No les aburriré con todo el trasfondo económico o científico del drama, que ya ha sido explicado por todos los medios de la galaxia. Solo quiero transmitir mi hondo pesar por la rachita que lleva la compañía de Mikael Ohlsson, que ha salido de las albóndigas con toque de caballo para meterse en las Chokladkrokant con sospecha de doble ka.
Profeso por Ikea un afecto que escapa de lo racional. Un año que estaba redecorando mi vida, pasé semanas cercanas a la enajenación mental en las que llamaba a sus diseños por su nombre de pila en klingon: las Borgsjö, las Lack o, mi favorita, la familia Grundtal. Hoy sigo disfrutando al montar muebles de esta empresa, un ejercicio que me da la paz interior de saber que no tengo que pensar, solo seguir instrucciones. También me gusta la ausencia de famosos en su publicidad, que en mi ingenuidad traduzco como un acto de democracia nórdica frente al culto a las celebrities.
A los que interpretan esta crisis en clave zapatero a tus zapatos, manteniendo que Ikea se debería dedicar a los trastos y dejarse de comistrajos, les contestaría con un gigantesco ¡ja! Su “mierda sueca”, como la llama un amigo mío, satisface como ninguna mi pasión por la baja cocina de bajo coste.

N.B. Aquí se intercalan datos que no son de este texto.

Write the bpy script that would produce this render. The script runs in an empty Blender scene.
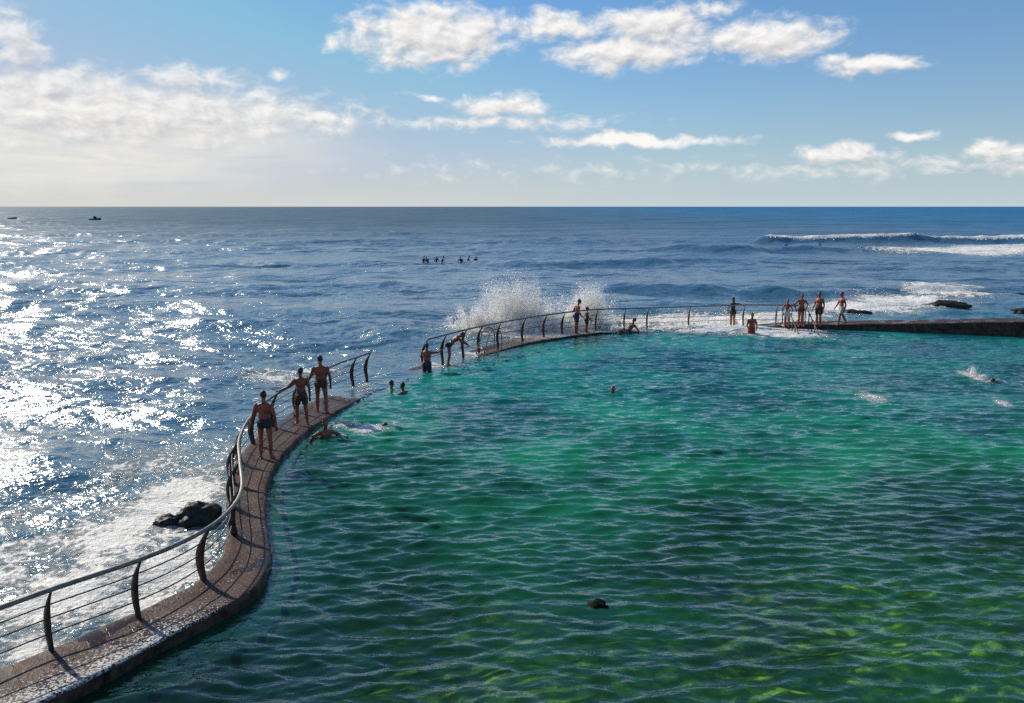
import bpy, bmesh, math, random
import numpy as np
from mathutils import Vector, Matrix, noise as mnoise

random.seed(7)
rng = np.random.default_rng(11)
S = bpy.context.scene
COL = S.collection
R = math.radians

# ------------------------------------------------------------------ camera
CAM_Z = 6.4
cd = bpy.data.cameras.new("camera")
cam = bpy.data.objects.new("camera", cd)
COL.objects.link(cam)
cam.location = (0, 0, CAM_Z)
cam.rotation_euler = (R(90 - 9.714), 0, 0)
cd.sensor_width = 36.0
cd.lens = 850.0 / 1024.0 * 36.0
cd.clip_start, cd.clip_end = 0.2, 40000
S.camera = cam

# ------------------------------------------------------------------ light
SUN_EL, SUN_AZ = 32.0, -46.0
sd = bpy.data.lights.new("sun", "SUN")
sd.energy, sd.angle, sd.color = 4.2, R(0.53), (1.0, 0.91, 0.76)
sun = bpy.data.objects.new("sun", sd)
COL.objects.link(sun)
sdir = Vector((math.cos(R(SUN_EL)) * math.sin(R(SUN_AZ)), math.cos(R(SUN_EL)) * math.cos(R(SUN_AZ)), math.sin(R(SUN_EL))))
sun.rotation_euler = sdir.to_track_quat("Z", "Y").to_euler()
sun.location = (-60, 60, 60)

S.view_settings.view_transform = "Standard"
S.view_settings.look = "None"
S.view_settings.exposure = 0.0
S.view_settings.gamma = 1.0
S.view_settings.use_curve_mapping = False
S.render.engine = "CYCLES"
S.cycles.use_denoising = False
S.cycles.max_bounces = 12
S.cycles.diffuse_bounces = 6
S.cycles.transparent_max_bounces = 12
S.cycles.caustics_reflective = False
S.cycles.caustics_refractive = False
S.cycles.sample_clamp_direct = 0.0
S.cycles.sample_clamp_indirect = 6.0


# ------------------------------------------------------------------ node helper
class NT:
    def __init__(s, tree):
        s.t = tree
        s.n, s.l = tree.nodes, tree.links

    def add(s, typ, **kw):
        nd = s.n.new(typ)
        ins = kw.pop("ins", {})
        for k, v in kw.items():
            setattr(nd, k, v)
        for k, v in ins.items():
            s.put(nd.inputs[k], v)
        return nd

    def put(s, sock, v):
        if isinstance(v, bpy.types.NodeSocket):
            s.l.new(v, sock)
        elif v is not None:
            if sock.type == "RGBA" and len(v) == 3:
                v = (*v, 1)
            sock.default_value = v

    def math(s, op, a, b=None, c=None, clamp=False):
        nd = s.n.new("ShaderNodeMath")
        nd.operation, nd.use_clamp = op, clamp
        for i, v in enumerate((a, b, c)):
            if v is not None:
                s.put(nd.inputs[i], v)
        return nd.outputs[0]

    def vmath(s, op, a, b=None, out=0):
        nd = s.n.new("ShaderNodeVectorMath")
        nd.operation = op
        s.put(nd.inputs[0], a)
        if b is not None:
            s.put(nd.inputs[1], b)
        return nd.outputs["Value" if op in ("LENGTH", "DOT_PRODUCT", "DISTANCE") else "Vector"]

    def mix(s, f, a, b, blend="MIX"):
        nd = s.n.new("ShaderNodeMix")
        nd.data_type, nd.blend_type = "RGBA", blend
        nd.clamp_factor = True
        s.put(nd.inputs[0], f)
        s.put(nd.inputs[6], a)
        s.put(nd.inputs[7], b)
        return nd.outputs[2]

    def ramp(s, x, lo, hi, to_lo=0.0, to_hi=1.0, smooth=True):
        nd = s.n.new("ShaderNodeMapRange")
        nd.interpolation_type = "SMOOTHSTEP" if smooth else "LINEAR"
        nd.clamp = True
        for i, v in enumerate((x, lo, hi, to_lo, to_hi)):
            s.put(nd.inputs[i], v)
        return nd.outputs[0]

    def noise(s, vec, scale, detail=4, rough=0.55, dist=0.0, out="Fac"):
        nd = s.n.new("ShaderNodeTexNoise")
        s.put(nd.inputs["Vector"], vec)
        nd.inputs["Scale"].default_value = scale
        nd.inputs["Detail"].default_value = detail
        nd.inputs["Roughness"].default_value = rough
        nd.inputs["Distortion"].default_value = dist
        return nd.outputs[out]

    def comb(s, x, y, z=0.0):
        nd = s.n.new("ShaderNodeCombineXYZ")
        for i, v in enumerate((x, y, z)):
            s.put(nd.inputs[i], v)
        return nd.outputs[0]


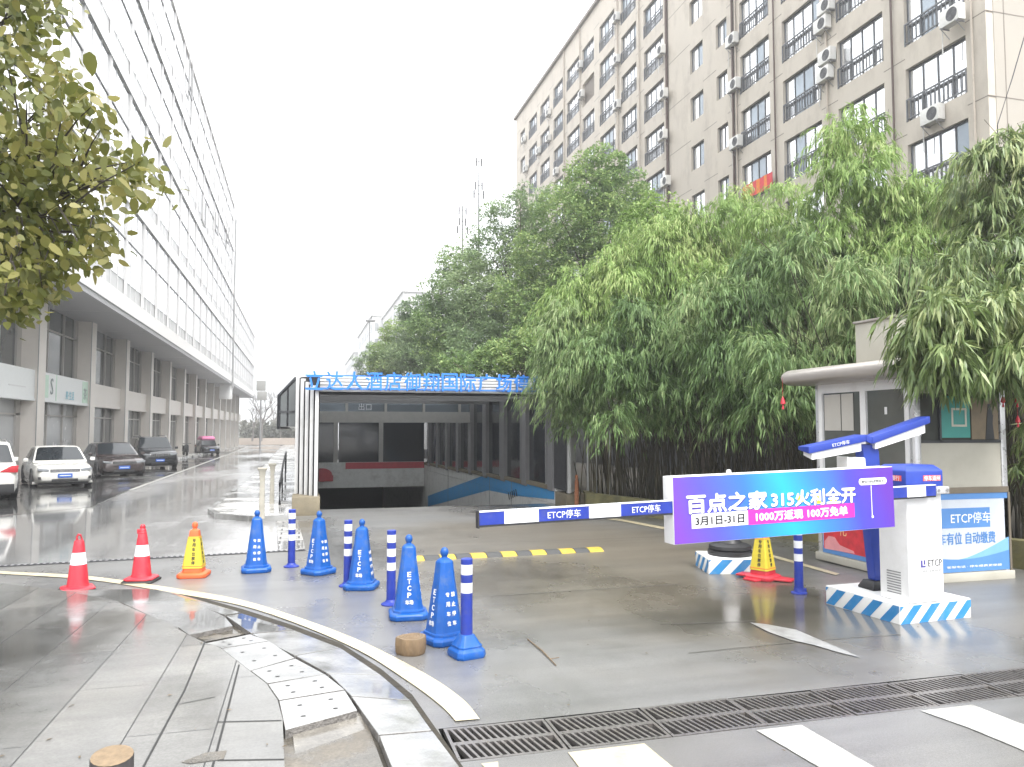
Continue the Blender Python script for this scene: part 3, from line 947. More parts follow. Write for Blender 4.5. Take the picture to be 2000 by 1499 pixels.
GA('wall_joint', b, M['col_grey'], smooth=0)
b = MB(); b.box(.10, .42, 18.46, 60, -4.6, 2.55); GA('side_wall', b, M['col_grey'], smooth=0)
b = MB(); b.quad((-.1, YF + .16, 2.74), (6.7, YF + .16, 2.74), (6.7, 44, 2.74), (-.1, 44, 2.74)); GA('roof', b, M['roof_sheet'], smooth=0)
for y in (20.3, 23.0, 25.7): 
    b = MB(); b.box(.42, 6.18, y, y + .16, 2.50, 2.62); GA('roof_beam', b, M['col_grey'], smooth=0)
# columns and tall windows along the right side
for i in range(9):
    y = 18.5 + 2.42 * i
    b = MB(); b.box(6.14, 6.45, y, y + .42, wt(y) - .1, 2.62); b.box(6.2, 6.45, y + .68, y + .8, wt(y) - .1, 2.62); GA('column', b, M['col_grey'], smooth=0)
    b = MB(); b.box(6.26, 6.28, y + .42, y + 2.42, wt(y + 2.42) - .02, 2.62); w = GA('side_window', b, M['glass_dark'], smooth=0)
    b = MB(); b.box(6.16, 6.4, y + .42, y + 2.42, wt(y + 2.42) - .05, wt(y + 2.42) + .06); 
    GA('window_sill', b, M['conc'], smooth=0)
# transom frame half way down
b = MB(); b.box(.42, 6.14, 28.3, 28.6, 1.88, 2.28); GA('cross_beam', b, M['ceiling'], smooth=0)
b = MB(); b.box(.42, 6.14, 28.42, 28.44, 2.28, 2.62); tw = GA('transom_window', b, M['pane_dark'], smooth=0)
for x in (1.55, 2.95, 4.35, 5.7):
    b = MB(); b.box(x, x + .09, 28.32, 28.42, 2.28, 2.62); GA('transom_post', b, M['ceiling'], smooth=0)
tp = text('出口', .26, M['reflect'], ga, (2.25 - 3.2, 28.41 - YF, 2.45 - gz(YF)), FACE_S, name='lettering')
# back wall: windows over a red and white beam, dark tunnel below
b = MB(); b.box(.42, 6.18, 39.6, 39.9, -1.32, -.05); GA('back_beam', b, M['wallpaint'], smooth=0)
b = MB(); b.box(2.2, 6.18, 39.585, 39.598, -.38, -.06); GA('red_strip', b, M['red_band'], smooth=0)
b = MB(); b.lathe([(.001, 0), (.42, 0), (.42, .02), (.001, .02)], 18); b.xf(Matrix.Translation((1.05, 39.57, -.66)) @ Matrix.Rotation(R(90), 4, 'X') @ Matrix.Diagonal((1.2, .8, 1, 1))); b.box(.55, 1.6, 39.565, 39.585, -.98, -.68); GA('red_emblem', b, M['red_band'], smooth=0)
for x0, x1 in ((.42, 1.6), (1.85, 3.85), (4.05, 6.18)):
    b = MB(); b.box(x0, x1, 39.7, 39.72, -.05, 2.2); GA('back_window', b, M['glass_dark'], smooth=0)
for x in (1.6, 3.85):
    b = MB(); b.box(x, x + .22, 39.62, 39.8, -.05, 2.62); GA('column', b, M['ceiling'], smooth=0)
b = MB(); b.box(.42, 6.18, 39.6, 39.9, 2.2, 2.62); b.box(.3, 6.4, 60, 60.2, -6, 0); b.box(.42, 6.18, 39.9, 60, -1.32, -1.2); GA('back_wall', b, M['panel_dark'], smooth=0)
# outer glazing on the street side
b = MB()
b.add([(-.5, 18.75, 1.72), (-.5, 36, 1.72), (-.5, 36, 2.45), (-.5, 18.75, 2.45), (-.1, 18.75, 2.86), (-.1, 36, 2.86)], [(0, 1, 2, 3), (3, 2, 5, 4)])
b.add([(-.5, 18.75, 1.72), (-.1, 18.75, 1.72), (-.1, 18.75, 2.86), (-.5, 18.75, 2.45)], [(0, 1, 2, 3)])
b.quad((-.5, 18.75, 1.72), (-.1, 18.75, 1.72), (-.1, 36, 1.72), (-.5, 36, 1.72))
sg = GA('side_glazing', b, M['shopglass'], smooth=0)
b = MB()
for y in np.arange(18.75, 36.1, 1.9):
    b.box(-.53, -.47, y, y + .06, 1.7, 2.47); b.tube([(-.5, y + .03, 2.45), (-.1, y + .03, 2.87)], .035, 4)
b.box(-.54, -.46, 18.75, 36, 1.66, 1.73); b.box(-.53, -.47, 18.75, 36, 2.42, 2.48)
b.tube([(-.5, 18.74, 1.72), (-.5, 18.74, 2.45), (-.12, 18.74, 2.87)], .04, 4); b.tube([(-.3, 18.74, 1.72), (-.3, 18.74, 2.66)], .02, 4); b.box(-.5, -.1, 18.72, 18.76, 2.05, 2.09)
GA('glazing_frame', b, M['dark'], smooth=0)
b = MB(); b.box(-.11, .1, 18.46, 36, -.5, 2.6); GA('outer_wall', b, M['white'], smooth=0)
# blue letters standing on the rails
M['sign_blue'] = mat('sign_blue', (.03, .20, .66), .4, var=.08)
lt = T('sign_lettering', 'blue raised Chinese characters along the white rails over the garage ramp', 'sign', (.08, YF - .62, 2.52))
s = '立达人酒店御翔国际广场停车场'
for i, ch in enumerate(s):
    text(ch, .42, M['sign_blue'], lt, (.2 + i * .432, -.26, .22), FACE_S, extrude=.03, offset=.006, width=.36, height=.41, name='character')
b = MB(); b.box(0, 6.1, -.23, -.2, .03, .06); b.box(0, 6.1, -.23, -.2, .32, .35)
for x in np.arange(.1, 6.1, 1.0): b.box(x, x + .03, -.23, .62, .3, .33)
b.build('letter_rail', M['sign_blue'], lt)
# retaining wall of the bamboo bed
M['moss'] = mat('mossy_wall', (.20, .185, .085), .85, var=.3, scale=3, dirt=(.11, .10, .07), dscale=4, damt=.8, bump=.5, bscale=25)
rwp = [(6.76, 18.0), (6.55, 17.2), (7.15, 14.4), (7.8, 11), (8.5, 9.3), (9.2, 6.0), (13.8, 3.6)]
b = MB()
for (x0, y0), (x1, y1) in zip(rwp[:-1], rwp[1:]):
    d = Vector((x1 - x0, y1 - y0)).normalized(); nn = Vector((d.y, -d.x)) * .2
    if nn.x < 0: nn = -nn
    q = [(x0, y0), (x1, y1), (x1 + nn.x, y1 + nn.y), (x0 + nn.x, y0 + nn.y)]
    b.add([(x, y, gz(y) - .1) for x, y in q] + [(x, y, gz(y) + .36) for x, y in q], [(0, 3, 2, 1), (4, 5, 6, 7), (0, 1, 5, 4), (1, 2, 6, 5), (2, 3, 7, 6), (3, 0, 4, 7)])
tag(b.build('retaining_wall', M['moss'], smooth=0), 'low mossy concrete wall along the foot of the bamboo', 'wall')
for i, (x, y, h, mm) in enumerate(((6.86, 17.9, 2.3, 'steel'), (7.02, 17.75, 2.3, 'steel'), (7.2, 17.3, 2.2, 'steel'))):
    b = MB(); b.tube([(0, 0, 0), (0, 0, h)], .035, 8); b.tube([(0, 0, h), (0, 0, h + .01)], .05, 8)
    o = b.build('steel_post', M['steel'], None, loc=(x, y, gz(y) + .3))
    tag(o, ['thin steel post nearest the garage frame, in the bamboo bed', 'thin steel post in the middle of three beside the garage', 'thin steel post third from the garage frame, by the bamboo'][i], 'post', 'steel posts beside the garage')
b = MB(); b.lathe([(.05, 0), (.055, .3), (.045, .62), (.03, .66), (.04, .74), (.02, .78)], 10)
tag(b.build('rusty_post', mat('rusty_brown', (.34, .13, .06), .8, var=.3, scale=15), None, loc=(6.4, 17.45, gz(17.45))), 'short rusty brown post at the right foot of the garage frame', 'post')
# unseen dark backing added to keep the gaps in the bamboo dark
b = MB(); b.box(15.2, 15.5, -2, 60, -1, 2.6); b.box(15.1, 15.6, -2, 60, 2.6, 2.72)
tag(b.build('dark_backing_wall', M['panel_dark'], smooth=0), 'added dark backing wall, unseen behind the bamboo', 'wall')
# handrail on the pavement by the garage wall
hr = T('handrail', 'dark steel handrail running along the garage side wall', 'railing', (-.45, 19, gz(19) + .11))
b = MB(); b.tube([(0, 0, .0), (0, 0, .5), (-.05, 6, .75), (-.1, 13, .85), (-.1, 13, 0)], .03, 8); b.build('rail', M['dark'], hr)
for y in (4, 8.5):
    b = MB(); b.tube([(-.03, y, -.05), (-.04, y, .68)], .022, 6); b.build('post', M['dark'], hr)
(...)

Me ponen sus albóndigas, sus mermeladas de bayas ignotas, su cebolla crujiente y la cumbre de la gastronomía a 0,50 euros que son sus perritos calientes, esos que tras una autodestructiva jornada de ikeo te zampas sin importarte si están hechos con carne de gente que no ha encontrado la salida.
¿Dejaré de comer allí por este escándalo? Habiendo sufrido toda la vida el pánico a que algún camarero atravesado pegara un moco en mi pan o escupiera en mi sopa, creo que superaré el temor a los bichos coliformes. Además, si algún día muero intoxicado, nadie podrá recordarme que he escrito esta irresponsable loa.